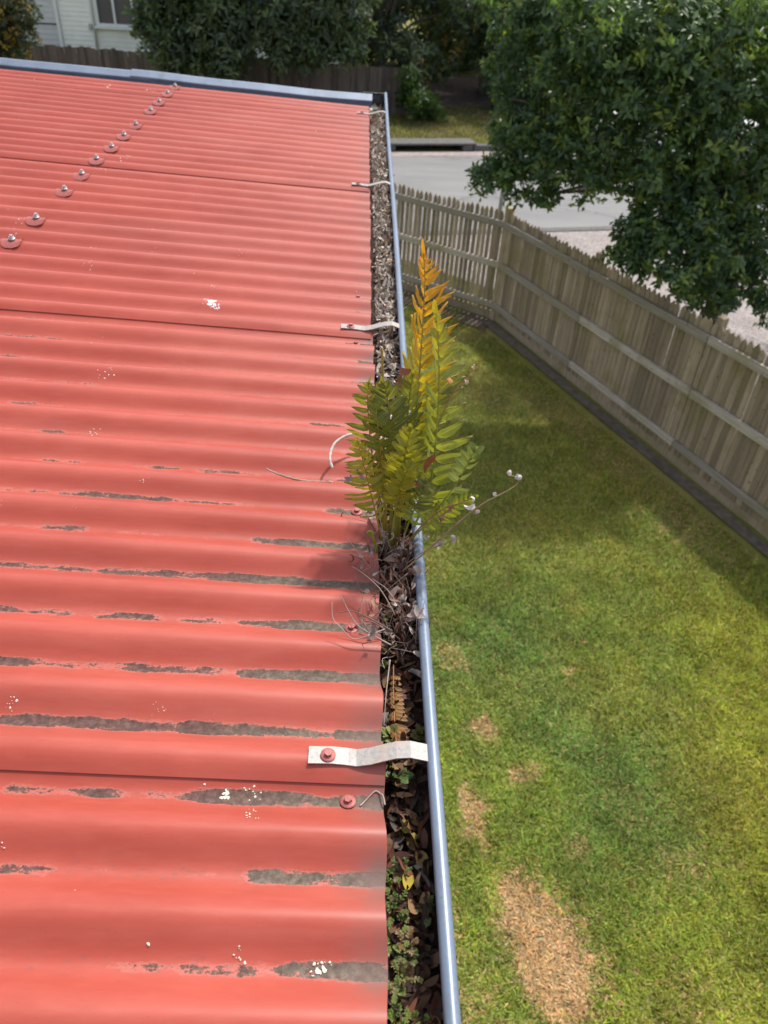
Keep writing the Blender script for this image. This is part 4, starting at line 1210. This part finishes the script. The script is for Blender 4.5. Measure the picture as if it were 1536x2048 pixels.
fern_base = at_z(786, 1108, fill_z(.83))
fern = empty("fern", tuple(fern_base))
tag(fern, "green and golden fern with tall fronds growing out of the gutter", "fern")
def lerp3(stops, t):
    for (a, ca), (b, cb) in zip(stops, stops[1:]):
        if t <= b: u = (t-a)/(b-a) if b > a else 0; return tuple(np.array(ca)*(1-u)+np.array(cb)*u)
    return stops[-1][1]
GOLD, ORG, YG, GRN, DGR, BGR, PALE = (.58, .34, .03), (.56, .26, .02), (.40, .37, .03), (.21, .25, .035), (.13, .17, .04), (.14, .18, .09), (.34, .36, .12)
def frond(pts, start, n, Lmax, wid, cols, Rv, Lv, prof=None, as_parts=True, a0=25, a1=58, kind=0, rad=.0016, stem_col=(.30, .25, .04), lsc=(1, 1), seed=0, jit=.14, terminal=True):
    rr = random.Random(seed)
    C = spline(px3(pts), 48)
    m = MB().tube([tuple(p) for p in C], [rad*(1-.72*i/47) for i in range(48)], 6)
    st = m.build("frond", MAT['stem'], fern); st.color = (*stem_col, 1)
    T = np.gradient(C, axis=0); T /= np.linalg.norm(T, axis=1)[:, None]
    prof = prof or (lambda t: (.55+.45*min(1, t/.25))*(1-t**2.2)**.8 + .07)
    mats, cl_ = [], []
    for i in range(n):
        t = (i+.5)/n
        s = start + (1-start)*t*.985
        for side, Vv, ls in ((1, Rv, lsc[0]), (-1, Lv, lsc[1])):
            if ls <= 0: continue
            sj = min(.995, s + (0 if side > 0 else .45/n*(1-start)) + rr.uniform(-.15, .15)/n)
            f_ = sj*47; k = min(int(f_), 46); o = C[k]*(1-(f_-k)) + C[k+1]*(f_-k); tt = T[k]
            a = R(a0+(a1-a0)*t + rr.gauss(0, 5))
            V_ = np.array(Vv, float) + np.array([rr.gauss(0, jit), rr.gauss(0, jit), rr.gauss(0, jit)])
            V_ = V_ - tt*(V_@tt); V_ /= np.linalg.norm(V_)
            D = V_*math.cos(a) + tt*math.sin(a); D /= np.linalg.norm(D)
            N = np.cross(D, tt); N /= np.linalg.norm(N)
            if N@(EYE-o) < 0: N = -N
            tw = rr.gauss(0, .25); B = np.cross(N, D); N2 = N*math.cos(tw) + B*math.sin(tw); B2 = np.cross(N2, D)
            L = Lmax*prof(t)*ls*rr.uniform(.88, 1.1); W = wid*(.5+.5*prof(t))*rr.uniform(.85, 1.12)
            M_ = Matrix(((D[0]*L, B2[0]*W, N2[0]*L, o[0]), (D[1]*L, B2[1]*W, N2[1]*L, o[1]), (D[2]*L, B2[2]*W, N2[2]*L, o[2]), (0, 0, 0, 1)))
            mats.append(M_); cl_.append(tuple(np.array(lerp3(cols, t))*rr.uniform(.82, 1.18)))
    if terminal:
        o = C[-1] - T[-1]*.002; D = T[-1]; N = np.cross(D, np.array(Rv)); N /= np.linalg.norm(N)
        B = np.cross(N, D); L = Lmax*.42
        M_ = Matrix(((D[0]*L, B[0]*wid*.5, N[0]*L, o[0]), (D[1]*L, B[1]*wid*.5, N[1]*L, o[1]), (D[2]*L, B[2]*wid*.5, N[2]*L, o[2]), (0, 0, 0, 1)))
        mats.append(M_); cl_.append(lerp3(cols, 1.0))
    if as_parts:
        for M_, c in zip(mats, cl_):
            ob = link("leaflet", LM[kind], st); ob.matrix_basis = M_; ob.color = (*c, 1)
    else:
        ob = link("leaflets", leaflets_mesh("leaflets", mats, kind), st); ob.color = (*lerp3(cols, .5), 1); ob["kind"] = "stuff"
    return st
RX, UPV = (1, .15, .1), (0, 0, 1)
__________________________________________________
What you have to do — All of the lines above should be printed exactly, minus the pictures.

Task solution —
Keep writing the Blender script for this image. This is part 4, starting at line 1210. This part finishes the script. The script is for Blender 4.5. Measure the picture as if it were 1536x2048 pixels.
fern_base = at_z(786, 1108, fill_z(.83))
fern = empty("fern", tuple(fern_base))
tag(fern, "green and golden fern with tall fronds growing out of the gutter", "fern")
def lerp3(stops, t):
    for (a, ca), (b, cb) in zip(stops, stops[1:]):
        if t <= b: u = (t-a)/(b-a) if b > a else 0; return tuple(np.array(ca)*(1-u)+np.array(cb)*u)
    return stops[-1][1]
GOLD, ORG, YG, GRN, DGR, BGR, PALE = (.58, .34, .03), (.56, .26, .02), (.40, .37, .03), (.21, .25, .035), (.13, .17, .04), (.14, .18, .09), (.34, .36, .12)
def frond(pts, start, n, Lmax, wid, cols, Rv, Lv, prof=None, as_parts=True, a0=25, a1=58, kind=0, rad=.0016, stem_col=(.30, .25, .04), lsc=(1, 1), seed=0, jit=.14, terminal=True):
    rr = random.Random(seed)
    C = spline(px3(pts), 48)
    m = MB().tube([tuple(p) for p in C], [rad*(1-.72*i/47) for i in range(48)], 6)
    st = m.build("frond", MAT['stem'], fern); st.color = (*stem_col, 1)
    T = np.gradient(C, axis=0); T /= np.linalg.norm(T, axis=1)[:, None]
    prof = prof or (lambda t: (.55+.45*min(1, t/.25))*(1-t**2.2)**.8 + .07)
    mats, cl_ = [], []
    for i in range(n):
        t = (i+.5)/n
        s = start + (1-start)*t*.985
        for side, Vv, ls in ((1, Rv, lsc[0]), (-1, Lv, lsc[1])):
            if ls <= 0: continue
            sj = min(.995, s + (0 if side > 0 else .45/n*(1-start)) + rr.uniform(-.15, .15)/n)
            f_ = sj*47; k = min(int(f_), 46); o = C[k]*(1-(f_-k)) + C[k+1]*(f_-k); tt = T[k]
            a = R(a0+(a1-a0)*t + rr.gauss(0, 5))
            V_ = np.array(Vv, float) + np.array([rr.gauss(0, jit), rr.gauss(0, jit), rr.gauss(0, jit)])
            V_ = V_ - tt*(V_@tt); V_ /= np.linalg.norm(V_)
            D = V_*math.cos(a) + tt*math.sin(a); D /= np.linalg.norm(D)
            N = np.cross(D, tt); N /= np.linalg.norm(N)
            if N@(EYE-o) < 0: N = -N
            tw = rr.gauss(0, .25); B = np.cross(N, D); N2 = N*math.cos(tw) + B*math.sin(tw); B2 = np.cross(N2, D)
            L = Lmax*prof(t)*ls*rr.uniform(.88, 1.1); W = wid*(.5+.5*prof(t))*rr.uniform(.85, 1.12)
            M_ = Matrix(((D[0]*L, B2[0]*W, N2[0]*L, o[0]), (D[1]*L, B2[1]*W, N2[1]*L, o[1]), (D[2]*L, B2[2]*W, N2[2]*L, o[2]), (0, 0, 0, 1)))
            mats.append(M_); cl_.append(tuple(np.array(lerp3(cols, t))*rr.uniform(.82, 1.18)))
    if terminal:
        o = C[-1] - T[-1]*.002; D = T[-1]; N = np.cross(D, np.array(Rv)); N /= np.linalg.norm(N)
        B = np.cross(N, D); L = Lmax*.42
        M_ = Matrix(((D[0]*L, B[0]*wid*.5, N[0]*L, o[0]), (D[1]*L, B[1]*wid*.5, N[1]*L, o[1]), (D[2]*L, B[2]*wid*.5, N[2]*L, o[2]), (0, 0, 0, 1)))
        mats.append(M_); cl_.append(lerp3(cols, 1.0))
    if as_parts:
        for M_, c in zip(mats, cl_):
            ob = link("leaflet", LM[kind], st); ob.matrix_basis = M_; ob.color = (*c, 1)
    else:
        ob = link("leaflets", leaflets_mesh("leaflets", mats, kind), st); ob.color = (*lerp3(cols, .5), 1); ob["kind"] = "stuff"
    return st
RX, UPV = (1, .15, .1), (0, 0, 1)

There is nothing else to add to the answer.